### Task directions
Write out only the lines from the start of the entries up to and including the line with "from mathutils import"; please skip the pictures.

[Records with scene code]
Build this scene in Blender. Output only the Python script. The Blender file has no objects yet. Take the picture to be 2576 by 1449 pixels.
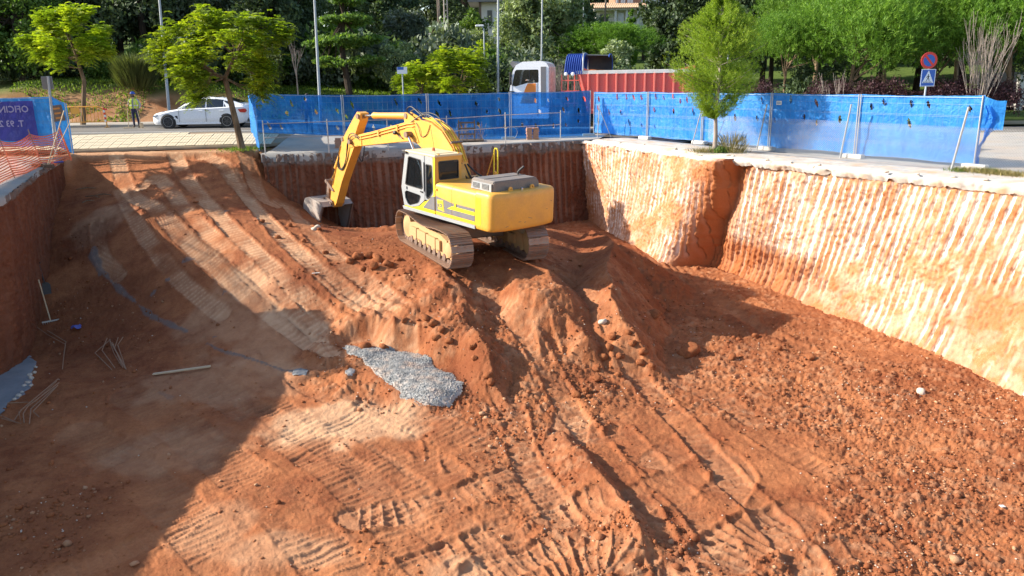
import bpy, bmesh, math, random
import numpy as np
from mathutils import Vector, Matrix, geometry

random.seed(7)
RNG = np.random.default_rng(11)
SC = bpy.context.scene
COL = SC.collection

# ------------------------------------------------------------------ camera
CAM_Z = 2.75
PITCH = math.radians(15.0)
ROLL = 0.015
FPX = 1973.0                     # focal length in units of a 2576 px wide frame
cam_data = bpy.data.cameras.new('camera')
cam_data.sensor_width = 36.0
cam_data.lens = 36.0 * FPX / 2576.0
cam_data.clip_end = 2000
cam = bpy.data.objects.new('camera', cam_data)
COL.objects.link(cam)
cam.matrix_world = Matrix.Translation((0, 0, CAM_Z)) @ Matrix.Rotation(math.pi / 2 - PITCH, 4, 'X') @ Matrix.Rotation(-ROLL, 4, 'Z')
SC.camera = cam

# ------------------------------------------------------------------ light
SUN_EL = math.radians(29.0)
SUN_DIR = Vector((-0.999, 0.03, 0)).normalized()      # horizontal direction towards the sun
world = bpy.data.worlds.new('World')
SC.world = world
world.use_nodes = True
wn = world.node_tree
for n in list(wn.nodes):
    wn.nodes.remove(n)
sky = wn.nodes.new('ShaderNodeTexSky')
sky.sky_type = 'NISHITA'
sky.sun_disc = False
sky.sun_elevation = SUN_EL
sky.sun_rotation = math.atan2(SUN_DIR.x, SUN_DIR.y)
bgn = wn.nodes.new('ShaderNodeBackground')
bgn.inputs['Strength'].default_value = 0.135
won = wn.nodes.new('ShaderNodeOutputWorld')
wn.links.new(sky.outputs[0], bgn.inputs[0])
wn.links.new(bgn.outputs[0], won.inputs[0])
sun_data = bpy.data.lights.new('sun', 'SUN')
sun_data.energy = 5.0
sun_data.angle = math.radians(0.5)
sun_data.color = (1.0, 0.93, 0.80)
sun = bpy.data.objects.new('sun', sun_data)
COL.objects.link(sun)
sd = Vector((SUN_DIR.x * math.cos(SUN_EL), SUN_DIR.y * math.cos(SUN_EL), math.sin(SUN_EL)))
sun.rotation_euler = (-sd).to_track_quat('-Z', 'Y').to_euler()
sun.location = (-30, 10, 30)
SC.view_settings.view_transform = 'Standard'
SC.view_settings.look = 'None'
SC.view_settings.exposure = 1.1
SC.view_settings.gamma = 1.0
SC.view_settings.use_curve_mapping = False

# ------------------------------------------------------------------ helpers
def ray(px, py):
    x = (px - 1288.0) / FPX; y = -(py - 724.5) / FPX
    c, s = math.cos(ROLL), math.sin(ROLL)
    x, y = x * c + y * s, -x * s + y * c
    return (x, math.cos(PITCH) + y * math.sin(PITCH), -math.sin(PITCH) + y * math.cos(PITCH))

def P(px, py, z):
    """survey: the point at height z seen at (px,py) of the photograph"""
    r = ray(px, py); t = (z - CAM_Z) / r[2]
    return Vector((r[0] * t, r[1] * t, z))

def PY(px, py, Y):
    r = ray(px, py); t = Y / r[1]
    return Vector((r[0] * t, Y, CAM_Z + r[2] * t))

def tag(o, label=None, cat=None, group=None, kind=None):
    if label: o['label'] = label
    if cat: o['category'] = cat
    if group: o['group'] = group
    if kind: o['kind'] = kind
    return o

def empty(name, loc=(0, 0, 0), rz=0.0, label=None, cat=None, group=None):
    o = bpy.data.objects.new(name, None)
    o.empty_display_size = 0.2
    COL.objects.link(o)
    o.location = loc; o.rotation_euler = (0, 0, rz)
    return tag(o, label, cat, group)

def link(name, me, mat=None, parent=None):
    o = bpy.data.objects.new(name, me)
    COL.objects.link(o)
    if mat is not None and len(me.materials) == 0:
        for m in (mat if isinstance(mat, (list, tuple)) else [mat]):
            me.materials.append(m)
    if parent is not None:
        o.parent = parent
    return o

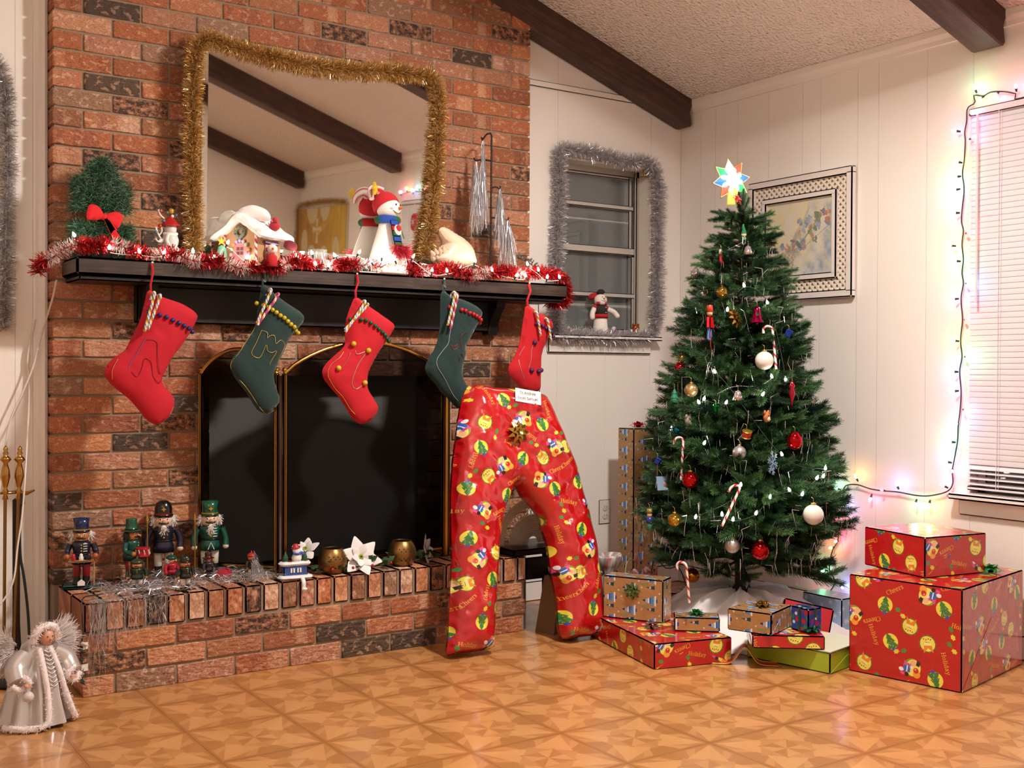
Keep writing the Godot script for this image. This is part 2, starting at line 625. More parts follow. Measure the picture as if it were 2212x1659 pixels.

### Exercise answer
Build this scene in Blender. Output only the Python script. The Blender file has no objects yet. Take the picture to be 2576 by 1449 pixels.
import bpy, bmesh, math, random
import numpy as np
from mathutils import Vector, Matrix, geometry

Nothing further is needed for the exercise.